Fare i conti con gli effetti concreti di un conflitto significa, prima di tutto, comprenderne l’impatto psicologico su chi li subisce. Perché sopravvivere a un’offensiva militare, piuttosto che all’esplosione di una bomba o a un raid aereo in grado di modificare la fisionomia di intere porzioni di territorio, significa anche fare i conti con i traumi postumi, quelli che restano nella psiche e nei ricordi, prima ancora che davanti agli occhi. In questo senso, quale sia il contesto bellico non fa differenza. Qualsiasi fronte, più o meno attivo o più o meno violento, ha inciso sulla popolazione civile, costringendola a ripensare la propria vita nell’ottica di un’emergenza decisa di fatto a tavolino, nella consapevolezza piena che, in determinate aree del Pianeta, avviare una guerra significhi togliere agli abitanti di quei territori l’unico pilastro al quale appoggiarsi per una vita migliore: quello della pace.

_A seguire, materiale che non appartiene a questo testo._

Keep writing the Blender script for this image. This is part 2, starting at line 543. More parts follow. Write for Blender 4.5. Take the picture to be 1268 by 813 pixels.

Un punto d’appoggio che, purtroppo, fin troppo spesso viene fatto vacillare, senza curarsi di quanto le conseguenze di un conflitto possano essere patite dai civili coinvolti anche nel periodo successivo alla cessazione delle ostilità. Figurarsi se, come in Ucraina, tali influenze negative dovessero protrarsi abbastanza a lungo da costringere all’intertare la guerra come una drammatica abitudine.

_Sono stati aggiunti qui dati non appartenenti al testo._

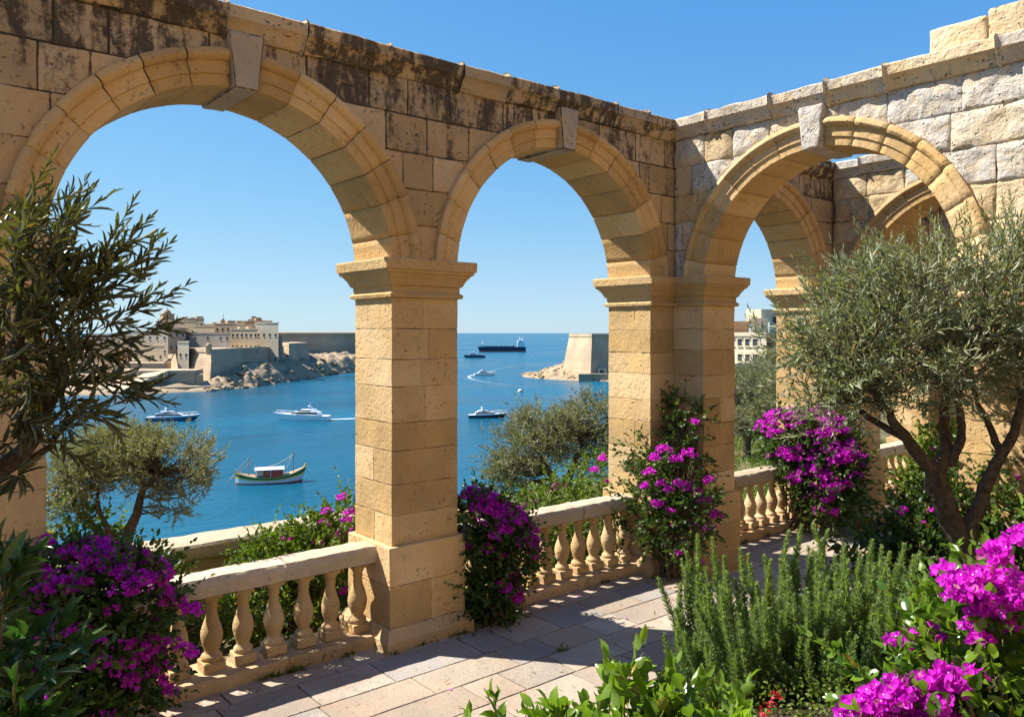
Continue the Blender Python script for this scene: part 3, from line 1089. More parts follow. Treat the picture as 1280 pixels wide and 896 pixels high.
def islet_z(P):
    r, d = P[:, 0], P[:, 1]
    u = (r - 74) / 68.0
    v = (d - 505) / 62.0
    tip = 1 - sstep(-1, -0.2, u) * 0.0
    e = np.sqrt(u * u * (1 + 0 * tip) + v * v)
    h = 1 - e
    z = Z_SEA - 4 + 4.5 * sstep(-0.06, 0.02, h) + 6.5 * sstep(0.02, 0.5, h)
    n = fbm(np.c_[P / 10.0, np.zeros(len(P))], 4) * 1.8 + 2.4 * np.abs(fbm(np.c_[P / 5.0, np.ones(len(P))], 4)) + 0.5 * np.round(3 * fbm(np.c_[P / 3.5, np.ones(len(P)) * 3], 2)) / 2
    return z + n * sstep(-0.1, 0.1, h) * (1 - 0.6 * sstep(0.3, 0.6, h))


ISL = shore('islet_rocks', np.linspace(0, 160, 150), np.linspace(430, 575, 120), islet_z)
ia = rb.uniform(math.pi * 0.75, math.pi * 2.0, 190)
ie = 1.0 - rb.random(190) ** 1.4 * 0.42
boulders(ISL, np.c_[74 + 68 * ie * np.cos(ia), 505 + 62 * ie * np.sin(ia)], islet_z, 0.6, 2.6, rb)


def wallbox(mb, pts, z0, z1, batter=0.0, mat=0, tone=(0.5, 0, 0), capmat=None):
    """closed polygon of (b, d) corners, walls leaning in by batter"""
    P = [site(b, d, z0) for b, d in pts]
    c = sum(P, Vector()) / len(P)
    T = []
    for p in P:
        v = p - c
        v.z = 0
        k = max(0.05, 1 - batter / max(v.length, 0.1))
        T.append(Vector((c.x + v.x * k, c.y + v.y * k, z1)))
    mb.prism(P, T, mat, tone, True, capmat)
    return P, T


def house(label, b0, b1, d, ztop, zbot, mat, depth=14.0, wins=None, skew=None, cat='building', group='houses of the old town across the harbour', roofs=0, name='town_house', wsize=None):
    """flat-roofed block seen across the water; wins = (rows, cols) of real recessed-frame windows on the side facing the terrace"""
    if skew is None:
        skew = -0.55 * (b1 - b0) * d if b1 < 0 else 0.0
    cx = site((b0 + b1) / 2, d)
    root = thing(name, label, cat, (cx.x, cx.y, zbot), 0, group)
    P = [site(b0, d), site(b1, d + skew), site(b1, d + skew + depth), site(b0 * d / (d + depth) if b0 < 0 else b0, d + depth)]
    P = [p - Vector((cx.x, cx.y, 0)) for p in P]
    H = ztop - zbot
    mb = MB()
    mb.prism([(p.x, p.y, 0) for p in P], [(p.x, p.y, H) for p in P])
    L = (P[1] - P[0]).length
    # parapet lip round the roof
    for k in range(4):
        a, b = P[k], P[(k + 1) % 4]
        dv = (b - a).normalized()
        nv = Vector((dv.y, -dv.x, 0))
        q = [a + nv * 0.2, b + nv * 0.2, b - nv * 0.25, a - nv * 0.25]
        mb.prism([(p.x, p.y, H - 0.15) for p in q], [(p.x, p.y, H + 0.55) for p in q])
    mb.build('wall', mat, root)
    if roofs:
        for k in range(roofs):
            rm = MB()
            t = (k + 0.6) / (roofs + 0.3)
            c = P[0].lerp(P[1], t).lerp(P[3].lerp(P[2], t), 0.5)
            w = 1.2 + 1.3 * RNG.random()
            rm.box((c.x - w, c.y - w, H), (c.x + w, c.y + w, H + 1.2 + 1.6 * RNG.random()))
            rm.build('roof_room', mat, root)
    if wins:
        rows, cols = wins
        dv = (P[1] - P[0]).normalized()
        nv = Vector((dv.y, -dv.x, 0))
        if nv.dot(Vector((EYE.x - cx.x, EYE.y - cx.y, 0))) < 0:
            nv = -nv
        ww, wh = wsize or (min(1.1, L / cols * 0.4), min(1.7, H / rows * 0.5))
        for i in range(rows):
            for j in range(cols):
                if RNG.random() < 0.08:
                    continue
                s = L * (j + 0.5) / cols
                zz = H * (i + 0.5) / rows - wh * 0.4
                o = P[0] + dv * s + nv * 0.05
                w = MB()
                q = [o - dv * ww / 2, o + dv * ww / 2]
                p0, p1 = q[0] - nv * 0.3, q[1] - nv * 0.3
                w.prism([(p0.x, p0.y, zz), (p1.x, p1.y, zz), (q[1].x, q[1].y, zz), (q[0].x, q[0].y, zz)],
                        [(p0.x, p0.y, zz + wh), (p1.x, p1.y, zz + wh), (q[1].x, q[1].y, zz + wh), (q[0].x, q[0].y, zz + wh)], 0)
                f0, f1 = q[0] - dv * 0.12, q[1] + dv * 0.12
                for (a, b) in ((-0.2, 0.0), (wh, wh + 0.15)):
                    w.prism([(f0.x, f0.y, zz + a), (f1.x, f1.y, zz + a), (f1.x + nv.x * 0.15, f1.y + nv.y * 0.15, zz + a), (f0.x + nv.x * 0.15, f0.y + nv.y * 0.15, zz + a)],
                            [(f0.x, f0.y, zz + b), (f1.x, f1.y, zz + b), (f1.x + nv.x * 0.15, f1.y + nv.y * 0.15, zz + b), (f0.x + nv.x * 0.15, f0.y + nv.y * 0.15, zz + b)], 1)
                w.build('window', [MAT['pane'], mat], root)
    return root


def zpy(py, d):
    """height seen at that picture row from that distance (used to read heights off the survey)"""
    return EYE.z + (416 - py) / 1000.0 * d


MAT['fort_grey'] = plain('grey_far_stone', (0.30, 0.27, 0.23), 0.95, 0.12, 0.08, spec=0.1)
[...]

Ucraina, cinquemila bambini a rischio
Negli oltre due anni trascorsi dall’invasione russa del Paese, gli ucraini hanno fatto i conti con un impatto psicologico devastante. Specie per i più giovani. Basti pensare che, come riferito da Terre des Hommes, ben 7 mila persone (e tra esse 5 mila bambini) saranno soggette alla fornitura di un supporto a 360 gradi, tra il piano meramente pratico (aiuti economici, alimentari, igienici) a quello psicologico. Il tutto nell’ambito di un progetto denominato “Keep me safe” che, accanto ai più piccoli, accende i riflettori sulle loro famiglie. Il programma di supporto sarà sostenuto dalla Cooperazione Italiana (Aics Kiev) e verrà messo in atto nei territori maggiormente colpiti dalla guerra. In particolare, le regioni di Kharkiv, Kherson e Chernihiv. In realtà, il progetto è già attivo, peraltro consorziato da SOS Villaggio dei Bambini Italia e SOS Childern’s Villages, oltre che con il sostegno di alcuni partner locali. L’obiettivo è attenuare gli effetti psico-sociali della guerra che, in un contesto fortemente compromesso come quello Ucraino, possono manifestarsi in diverse forme e per un lasso temporale estremamente lungo.

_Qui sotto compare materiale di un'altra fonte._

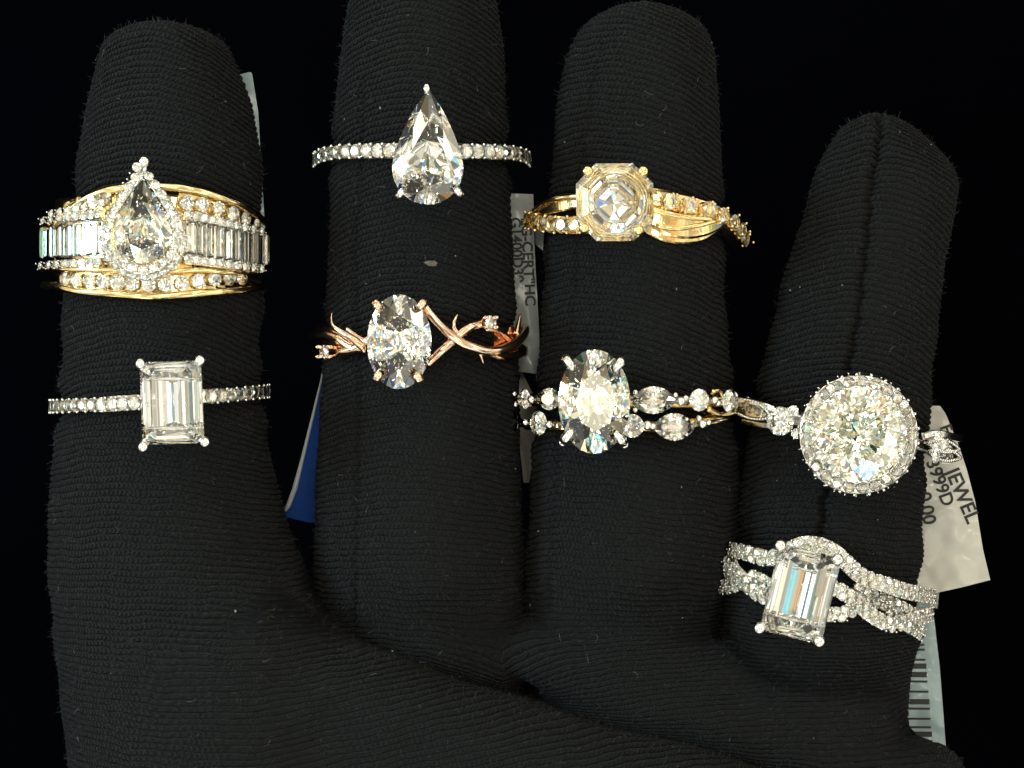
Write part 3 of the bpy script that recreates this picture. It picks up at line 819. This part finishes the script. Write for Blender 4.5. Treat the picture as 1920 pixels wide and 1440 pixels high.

TdH: sostegno psicologico ai bambini
Al momento, secondo l’associazione, sono in aumento le vulnerabilità evidenti. In primis, quelle manifestate da bambini e bambine, con un target di 5 mila che, per il momento, saranno destinatari dell’iniziativa. L’idea, come spiegato da Stefano Antichi, Rappresentante Paese della Fondazione Terre des Hommes Italia Onlus in Ucraina, è quella di focalizzare l’attenzione sulle aree in maggiore difficoltà e, soprattutto, nelle quali la popolazione civile è ancora numerosa nonostante l’avanzata russa. È il caso, ad esempio, del Kherson, sotto costante attacco, o del Kharkiv, dove l’offensiva della Russia è più pressante e, al momento, poco definibile nei suoi obiettivi concreti. In questi contesti, appositamente selezionati, “le comunità locali sono ormai da più di due anni sotto attacco quotidiano con conseguenze devastanti a livello psicologico, soprattutto per le bambine e i bambini”. Ad esempio, ha detto Antichi, “il suono della sirena antimissile, che ogni giorno e ripetutamente ricorda la drammatica realtà della guerra, è diventata una normalità non normale. I danni di questa situazione saranno una triste eredità che la popolazione si porterà avanti per anni”.
Doppia mission
È evidente di come il lascito di una guerra sia sempre a lungo termine. In questo quadro, fin troppo consapevole, l’iniziativa di Terre des Hommes si inserisce in modo concreto, offrendo un aiuto reale per ottenere un risultato ambivalente: da un lato ammortizzare l’impatto psicologico del conflitto nei bambini, attraverso strategie comunicative, di ascolto e di elaborazione che possano lenire la normalizzazione di suoni e momenti associati alla guerra. Dall’altro, aiutare le famiglie a superare la doppia ripercussione, tra conseguenze economico-sociali e quelle sui propri figli. Un’ambivalenza comune a qualsiasi territorio sotto il giogo bellico. E con danni che, proprio come in una guerra sul campo, rischiano di essere perenni.